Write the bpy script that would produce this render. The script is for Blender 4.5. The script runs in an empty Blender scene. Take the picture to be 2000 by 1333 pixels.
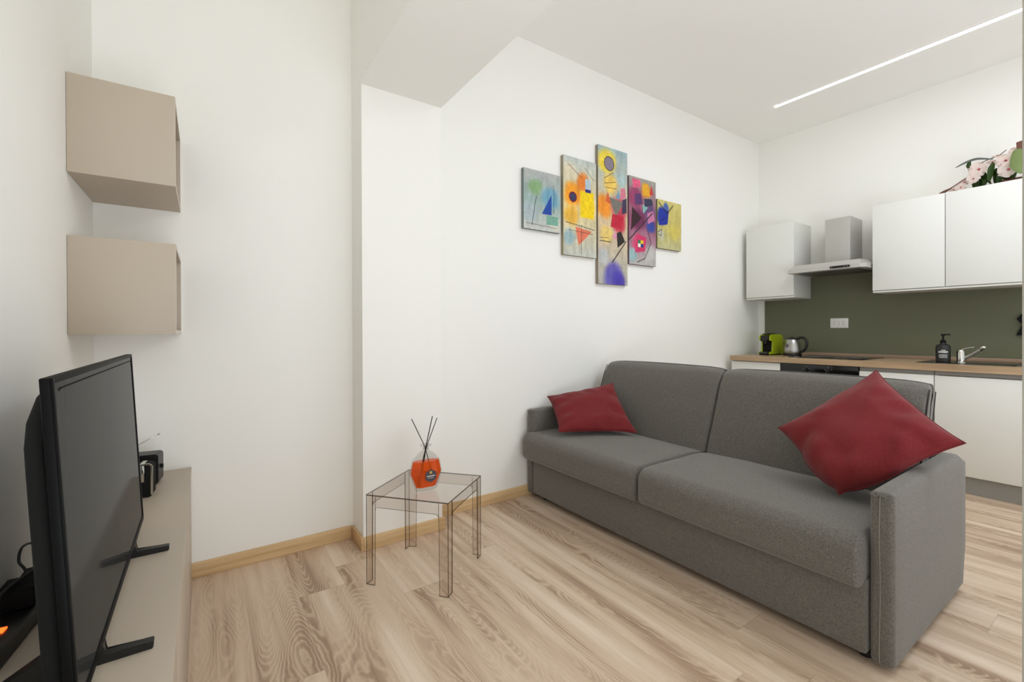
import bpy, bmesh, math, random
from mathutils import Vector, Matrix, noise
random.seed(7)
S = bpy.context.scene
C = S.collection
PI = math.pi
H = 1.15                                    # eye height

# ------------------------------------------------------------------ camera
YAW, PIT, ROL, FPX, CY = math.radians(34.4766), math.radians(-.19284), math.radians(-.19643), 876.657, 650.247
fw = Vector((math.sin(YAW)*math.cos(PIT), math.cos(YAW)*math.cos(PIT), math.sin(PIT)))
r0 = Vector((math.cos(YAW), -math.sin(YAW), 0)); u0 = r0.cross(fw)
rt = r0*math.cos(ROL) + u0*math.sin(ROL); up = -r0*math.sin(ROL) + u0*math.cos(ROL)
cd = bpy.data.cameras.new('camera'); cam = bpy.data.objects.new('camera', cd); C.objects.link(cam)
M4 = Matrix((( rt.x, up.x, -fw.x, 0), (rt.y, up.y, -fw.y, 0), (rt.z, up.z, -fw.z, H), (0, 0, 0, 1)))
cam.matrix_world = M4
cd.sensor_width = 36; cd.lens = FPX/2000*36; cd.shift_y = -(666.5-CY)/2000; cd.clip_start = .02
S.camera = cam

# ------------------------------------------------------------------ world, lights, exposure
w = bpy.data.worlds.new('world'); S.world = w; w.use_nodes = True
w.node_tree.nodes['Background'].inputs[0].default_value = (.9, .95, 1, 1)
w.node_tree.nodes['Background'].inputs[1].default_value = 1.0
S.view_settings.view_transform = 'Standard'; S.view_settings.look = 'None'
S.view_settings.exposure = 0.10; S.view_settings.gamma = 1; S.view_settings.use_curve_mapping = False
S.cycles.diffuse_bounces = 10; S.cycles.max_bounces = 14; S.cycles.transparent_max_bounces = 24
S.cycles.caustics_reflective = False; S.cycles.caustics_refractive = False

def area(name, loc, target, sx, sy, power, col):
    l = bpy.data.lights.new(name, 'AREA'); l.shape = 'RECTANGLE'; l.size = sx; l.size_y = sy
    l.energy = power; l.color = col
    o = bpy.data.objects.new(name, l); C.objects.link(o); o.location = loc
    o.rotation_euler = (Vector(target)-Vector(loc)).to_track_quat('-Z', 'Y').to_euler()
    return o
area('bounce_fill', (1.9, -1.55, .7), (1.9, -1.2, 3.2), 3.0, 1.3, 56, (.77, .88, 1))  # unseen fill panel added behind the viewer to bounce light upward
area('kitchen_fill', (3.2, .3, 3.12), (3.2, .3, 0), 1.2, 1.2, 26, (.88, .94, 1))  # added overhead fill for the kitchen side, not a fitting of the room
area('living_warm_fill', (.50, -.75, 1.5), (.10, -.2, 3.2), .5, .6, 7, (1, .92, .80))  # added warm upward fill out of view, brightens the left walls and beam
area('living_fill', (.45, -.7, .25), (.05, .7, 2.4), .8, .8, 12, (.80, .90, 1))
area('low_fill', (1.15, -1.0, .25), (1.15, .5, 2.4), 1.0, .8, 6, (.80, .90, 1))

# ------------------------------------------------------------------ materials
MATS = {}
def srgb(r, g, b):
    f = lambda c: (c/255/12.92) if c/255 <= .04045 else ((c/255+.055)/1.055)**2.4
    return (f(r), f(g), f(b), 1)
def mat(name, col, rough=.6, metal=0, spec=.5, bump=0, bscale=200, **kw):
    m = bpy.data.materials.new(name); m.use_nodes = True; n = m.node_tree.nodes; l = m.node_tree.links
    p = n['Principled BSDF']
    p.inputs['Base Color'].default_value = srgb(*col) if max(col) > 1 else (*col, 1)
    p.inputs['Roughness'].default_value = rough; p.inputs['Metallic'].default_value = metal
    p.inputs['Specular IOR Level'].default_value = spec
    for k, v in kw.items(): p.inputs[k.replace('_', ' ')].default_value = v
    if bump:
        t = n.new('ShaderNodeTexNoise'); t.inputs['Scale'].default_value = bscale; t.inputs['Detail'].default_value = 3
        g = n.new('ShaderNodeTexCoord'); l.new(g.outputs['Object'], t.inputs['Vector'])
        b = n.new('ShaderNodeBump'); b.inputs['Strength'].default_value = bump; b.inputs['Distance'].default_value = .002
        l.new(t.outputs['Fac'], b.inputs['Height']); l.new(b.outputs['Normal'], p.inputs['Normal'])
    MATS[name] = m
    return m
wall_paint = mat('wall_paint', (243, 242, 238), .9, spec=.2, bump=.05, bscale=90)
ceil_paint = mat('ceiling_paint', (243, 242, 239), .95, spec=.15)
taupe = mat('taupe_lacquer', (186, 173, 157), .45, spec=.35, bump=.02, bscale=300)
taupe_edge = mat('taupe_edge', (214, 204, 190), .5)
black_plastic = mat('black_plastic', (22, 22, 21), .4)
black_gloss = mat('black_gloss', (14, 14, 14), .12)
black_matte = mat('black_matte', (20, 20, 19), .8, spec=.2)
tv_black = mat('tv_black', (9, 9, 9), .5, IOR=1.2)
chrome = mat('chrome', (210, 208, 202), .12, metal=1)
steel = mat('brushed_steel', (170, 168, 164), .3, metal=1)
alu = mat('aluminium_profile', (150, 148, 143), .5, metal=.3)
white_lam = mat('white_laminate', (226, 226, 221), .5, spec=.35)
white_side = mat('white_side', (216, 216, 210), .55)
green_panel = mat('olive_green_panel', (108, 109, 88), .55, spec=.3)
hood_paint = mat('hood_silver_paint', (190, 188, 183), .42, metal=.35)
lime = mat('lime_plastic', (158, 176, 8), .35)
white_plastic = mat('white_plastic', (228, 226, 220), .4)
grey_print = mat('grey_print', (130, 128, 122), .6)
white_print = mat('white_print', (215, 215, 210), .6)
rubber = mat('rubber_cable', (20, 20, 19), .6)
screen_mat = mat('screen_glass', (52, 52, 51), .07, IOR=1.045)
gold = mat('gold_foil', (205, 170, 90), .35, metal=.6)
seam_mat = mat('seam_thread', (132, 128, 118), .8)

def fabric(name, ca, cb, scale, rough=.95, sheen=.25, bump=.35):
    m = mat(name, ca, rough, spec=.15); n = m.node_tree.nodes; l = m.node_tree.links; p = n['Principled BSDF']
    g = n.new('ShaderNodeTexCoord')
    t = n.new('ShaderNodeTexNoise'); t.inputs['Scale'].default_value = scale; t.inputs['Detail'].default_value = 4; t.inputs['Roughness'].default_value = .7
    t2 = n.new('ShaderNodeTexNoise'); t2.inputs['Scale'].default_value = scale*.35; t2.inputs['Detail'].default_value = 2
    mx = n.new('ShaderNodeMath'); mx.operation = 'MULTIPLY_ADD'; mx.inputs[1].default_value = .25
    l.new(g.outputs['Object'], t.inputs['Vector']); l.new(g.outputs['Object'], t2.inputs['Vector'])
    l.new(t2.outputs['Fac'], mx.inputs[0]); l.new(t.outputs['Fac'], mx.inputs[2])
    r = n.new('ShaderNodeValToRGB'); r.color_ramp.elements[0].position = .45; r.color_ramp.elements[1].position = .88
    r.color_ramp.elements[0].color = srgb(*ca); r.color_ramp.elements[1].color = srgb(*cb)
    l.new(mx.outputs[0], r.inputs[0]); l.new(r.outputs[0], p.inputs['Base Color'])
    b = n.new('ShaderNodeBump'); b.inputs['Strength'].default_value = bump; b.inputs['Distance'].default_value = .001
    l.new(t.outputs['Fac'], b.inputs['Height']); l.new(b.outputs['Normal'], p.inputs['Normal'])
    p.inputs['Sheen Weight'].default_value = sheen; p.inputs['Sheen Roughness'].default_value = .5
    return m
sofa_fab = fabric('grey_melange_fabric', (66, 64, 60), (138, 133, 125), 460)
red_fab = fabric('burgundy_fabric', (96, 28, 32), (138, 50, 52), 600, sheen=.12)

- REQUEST
Output the material word for word, omitting its pictures.

- THE RESULT
Write the bpy script that would produce this render. The script is for Blender 4.5. The script runs in an empty Blender scene. Take the picture to be 2000 by 1333 pixels.
import bpy, bmesh, math, random
from mathutils import Vector, Matrix, noise
random.seed(7)
S = bpy.context.scene
C = S.collection
PI = math.pi
H = 1.15                                    # eye height

# ------------------------------------------------------------------ camera
YAW, PIT, ROL, FPX, CY = math.radians(34.4766), math.radians(-.19284), math.radians(-.19643), 876.657, 650.247
fw = Vector((math.sin(YAW)*math.cos(PIT), math.cos(YAW)*math.cos(PIT), math.sin(PIT)))
r0 = Vector((math.cos(YAW), -math.sin(YAW), 0)); u0 = r0.cross(fw)
rt = r0*math.cos(ROL) + u0*math.sin(ROL); up = -r0*math.sin(ROL) + u0*math.cos(ROL)
cd = bpy.data.cameras.new('camera'); cam = bpy.data.objects.new('camera', cd); C.objects.link(cam)
M4 = Matrix((( rt.x, up.x, -fw.x, 0), (rt.y, up.y, -fw.y, 0), (rt.z, up.z, -fw.z, H), (0, 0, 0, 1)))
cam.matrix_world = M4
cd.sensor_width = 36; cd.lens = FPX/2000*36; cd.shift_y = -(666.5-CY)/2000; cd.clip_start = .02
S.camera = cam

# ------------------------------------------------------------------ world, lights, exposure
w = bpy.data.worlds.new('world'); S.world = w; w.use_nodes = True
w.node_tree.nodes['Background'].inputs[0].default_value = (.9, .95, 1, 1)
w.node_tree.nodes['Background'].inputs[1].default_value = 1.0
S.view_settings.view_transform = 'Standard'; S.view_settings.look = 'None'
S.view_settings.exposure = 0.10; S.view_settings.gamma = 1; S.view_settings.use_curve_mapping = False
S.cycles.diffuse_bounces = 10; S.cycles.max_bounces = 14; S.cycles.transparent_max_bounces = 24
S.cycles.caustics_reflective = False; S.cycles.caustics_refractive = False

def area(name, loc, target, sx, sy, power, col):
    l = bpy.data.lights.new(name, 'AREA'); l.shape = 'RECTANGLE'; l.size = sx; l.size_y = sy
    l.energy = power; l.color = col
    o = bpy.data.objects.new(name, l); C.objects.link(o); o.location = loc
    o.rotation_euler = (Vector(target)-Vector(loc)).to_track_quat('-Z', 'Y').to_euler()
    return o
area('bounce_fill', (1.9, -1.55, .7), (1.9, -1.2, 3.2), 3.0, 1.3, 56, (.77, .88, 1))  # unseen fill panel added behind the viewer to bounce light upward
area('kitchen_fill', (3.2, .3, 3.12), (3.2, .3, 0), 1.2, 1.2, 26, (.88, .94, 1))  # added overhead fill for the kitchen side, not a fitting of the room
area('living_warm_fill', (.50, -.75, 1.5), (.10, -.2, 3.2), .5, .6, 7, (1, .92, .80))  # added warm upward fill out of view, brightens the left walls and beam
area('living_fill', (.45, -.7, .25), (.05, .7, 2.4), .8, .8, 12, (.80, .90, 1))
area('low_fill', (1.15, -1.0, .25), (1.15, .5, 2.4), 1.0, .8, 6, (.80, .90, 1))

# ------------------------------------------------------------------ materials
MATS = {}
def srgb(r, g, b):
    f = lambda c: (c/255/12.92) if c/255 <= .04045 else ((c/255+.055)/1.055)**2.4
    return (f(r), f(g), f(b), 1)
def mat(name, col, rough=.6, metal=0, spec=.5, bump=0, bscale=200, **kw):
    m = bpy.data.materials.new(name); m.use_nodes = True; n = m.node_tree.nodes; l = m.node_tree.links
    p = n['Principled BSDF']
    p.inputs['Base Color'].default_value = srgb(*col) if max(col) > 1 else (*col, 1)
    p.inputs['Roughness'].default_value = rough; p.inputs['Metallic'].default_value = metal
    p.inputs['Specular IOR Level'].default_value = spec
    for k, v in kw.items(): p.inputs[k.replace('_', ' ')].default_value = v
    if bump:
        t = n.new('ShaderNodeTexNoise'); t.inputs['Scale'].default_value = bscale; t.inputs['Detail'].default_value = 3
        g = n.new('ShaderNodeTexCoord'); l.new(g.outputs['Object'], t.inputs['Vector'])
        b = n.new('ShaderNodeBump'); b.inputs['Strength'].default_value = bump; b.inputs['Distance'].default_value = .002
        l.new(t.outputs['Fac'], b.inputs['Height']); l.new(b.outputs['Normal'], p.inputs['Normal'])
    MATS[name] = m
    return m
wall_paint = mat('wall_paint', (243, 242, 238), .9, spec=.2, bump=.05, bscale=90)
ceil_paint = mat('ceiling_paint', (243, 242, 239), .95, spec=.15)
taupe = mat('taupe_lacquer', (186, 173, 157), .45, spec=.35, bump=.02, bscale=300)
taupe_edge = mat('taupe_edge', (214, 204, 190), .5)
black_plastic = mat('black_plastic', (22, 22, 21), .4)
black_gloss = mat('black_gloss', (14, 14, 14), .12)
black_matte = mat('black_matte', (20, 20, 19), .8, spec=.2)
tv_black = mat('tv_black', (9, 9, 9), .5, IOR=1.2)
chrome = mat('chrome', (210, 208, 202), .12, metal=1)
steel = mat('brushed_steel', (170, 168, 164), .3, metal=1)
alu = mat('aluminium_profile', (150, 148, 143), .5, metal=.3)
white_lam = mat('white_laminate', (226, 226, 221), .5, spec=.35)
white_side = mat('white_side', (216, 216, 210), .55)
green_panel = mat('olive_green_panel', (108, 109, 88), .55, spec=.3)
hood_paint = mat('hood_silver_paint', (190, 188, 183), .42, metal=.35)
lime = mat('lime_plastic', (158, 176, 8), .35)
white_plastic = mat('white_plastic', (228, 226, 220), .4)
grey_print = mat('grey_print', (130, 128, 122), .6)
white_print = mat('white_print', (215, 215, 210), .6)
rubber = mat('rubber_cable', (20, 20, 19), .6)
screen_mat = mat('screen_glass', (52, 52, 51), .07, IOR=1.045)
gold = mat('gold_foil', (205, 170, 90), .35, metal=.6)
seam_mat = mat('seam_thread', (132, 128, 118), .8)

def fabric(name, ca, cb, scale, rough=.95, sheen=.25, bump=.35):
    m = mat(name, ca, rough, spec=.15); n = m.node_tree.nodes; l = m.node_tree.links; p = n['Principled BSDF']
    g = n.new('ShaderNodeTexCoord')
    t = n.new('ShaderNodeTexNoise'); t.inputs['Scale'].default_value = scale; t.inputs['Detail'].default_value = 4; t.inputs['Roughness'].default_value = .7
    t2 = n.new('ShaderNodeTexNoise'); t2.inputs['Scale'].default_value = scale*.35; t2.inputs['Detail'].default_value = 2
    mx = n.new('ShaderNodeMath'); mx.operation = 'MULTIPLY_ADD'; mx.inputs[1].default_value = .25
    l.new(g.outputs['Object'], t.inputs['Vector']); l.new(g.outputs['Object'], t2.inputs['Vector'])
    l.new(t2.outputs['Fac'], mx.inputs[0]); l.new(t.outputs['Fac'], mx.inputs[2])
    r = n.new('ShaderNodeValToRGB'); r.color_ramp.elements[0].position = .45; r.color_ramp.elements[1].position = .88
    r.color_ramp.elements[0].color = srgb(*ca); r.color_ramp.elements[1].color = srgb(*cb)
    l.new(mx.outputs[0], r.inputs[0]); l.new(r.outputs[0], p.inputs['Base Color'])
    b = n.new('ShaderNodeBump'); b.inputs['Strength'].default_value = bump; b.inputs['Distance'].default_value = .001
    l.new(t.outputs['Fac'], b.inputs['Height']); l.new(b.outputs['Normal'], p.inputs['Normal'])
    p.inputs['Sheen Weight'].default_value = sheen; p.inputs['Sheen Roughness'].default_value = .5
    return m
sofa_fab = fabric('grey_melange_fabric', (66, 64, 60), (138, 133, 125), 460)
red_fab = fabric('burgundy_fabric', (96, 28, 32), (138, 50, 52), 600, sheen=.12)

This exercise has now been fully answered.